Certes, son appel à une réglementation internationale des fonds alternatifs ou sa critique du "décalage grandissant entre l'industrie financière et le monde de l'entreprise", rejoignent les préoccupations de nombreux acteurs. Mais pour le reste, ses positions font débat chez les gérants de fonds, qui estiment qu'elles manquent singulièrement de nuances.

Le vocable "hedge fund" est aujourd'hui utilisé pour qualifier des acteurs aux comportements très divers. Leurs points communs ? Leurs gérants ne s'imposent aucune restriction contrairement aux fonds traditionnels. Ils s'autorisent en particulier la vente à découvert (vendre un titre sans le posséder) ou le recours à l'endettement.

FORTE PLUS-VALUE

A un bout du spectre, il y a certes de "super" court-termistes, qui font jusqu'à plusieurs allers-retours par jour sur les marchés.

Mais, à l'autre bout, il y a les "activistes", dont la stratégie ressemble de plus en plus à celle des fonds de capital investissement, qui rachètent des entreprises pour les revendre quelques années plus tard en espérant réaliser une forte plus-value.

Ces acteurs, qu'on ne peut plus taxer de court-termisme, acquièrent des parts significatives du capital de sociétés cotées, puis tentent d'influer sur la stratégie de leur direction pour faire monter leur cours de bourse. Quitte à rester plusieurs années au capital de leur cible. Ainsi du britannique TCI qui est présent chez Euronext (opératrice de la Bourse de Paris) depuis près d'un an et demi.

Par ailleurs, si la majorité des hedge funds restent court-termistes, et, il est vrai, peu soucieux de l'intérêt industriel des entreprises, c'est un travers partagé par la plupart des acteurs intervenant sur les marchés financiers. Y compris les fonds de capital investissement qui, depuis deux ou trois ans, font tourner de plus en plus vite leur portefeuille.

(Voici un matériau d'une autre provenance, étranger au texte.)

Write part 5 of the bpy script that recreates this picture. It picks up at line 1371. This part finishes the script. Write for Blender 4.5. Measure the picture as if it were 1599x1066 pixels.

Parfois, ils ne restent pas plus de deux ans dans les entreprises.

ASSOUPLISSEMENT DES RÈGLES

Enfin, les gérants de fonds alternatifs digèrent mal que l'attaque vienne d'un assureur. De fait, l'essentiel des fonds qu'ils collectent aujourd'hui provient des investisseurs institutionnels, au premier rang desquels - précisément - les compagnies d'assurance, les fonds de pension ou les caisses de retraite.

"Jusqu'au début des années 2000, les principaux souscripteurs des hedge funds étaient des particuliers fortunés. Ils ont peu à peu été remplacés par les institutionnels qui, dans un contexte où les taux d'intérêts baissaient, cherchaient des placements plus rentables. En France, les institutionnels ont placé entre 2 % et 5 % de leur encours, en direct ou via des produits à capital garanti", selon Frédéric Cézard, chez BNP Paribas. Même le régime de retraite Agirc-Arrco réfléchit à assouplir ses règles d'investissement pour permettre d'investir dans des fonds alternatifs...

Axa n'est peut-être pas, comme l'affirme M. Bébéar, un des souscripteurs les plus importants des "hedge funds". Mais il oublie de dire qu'Axa vend ce type de fonds. Certes, ce n'est pas le principal acteur sur ce créneau en France - le Crédit agricole, avec 14,5 milliards d'euros sous gestion est leader - mais la compagnie d'assurance gère tout de même un peu plus de 1 milliard d'euros.

Cécile Ducourtieux
Article paru dans l'édition du 26.01.07.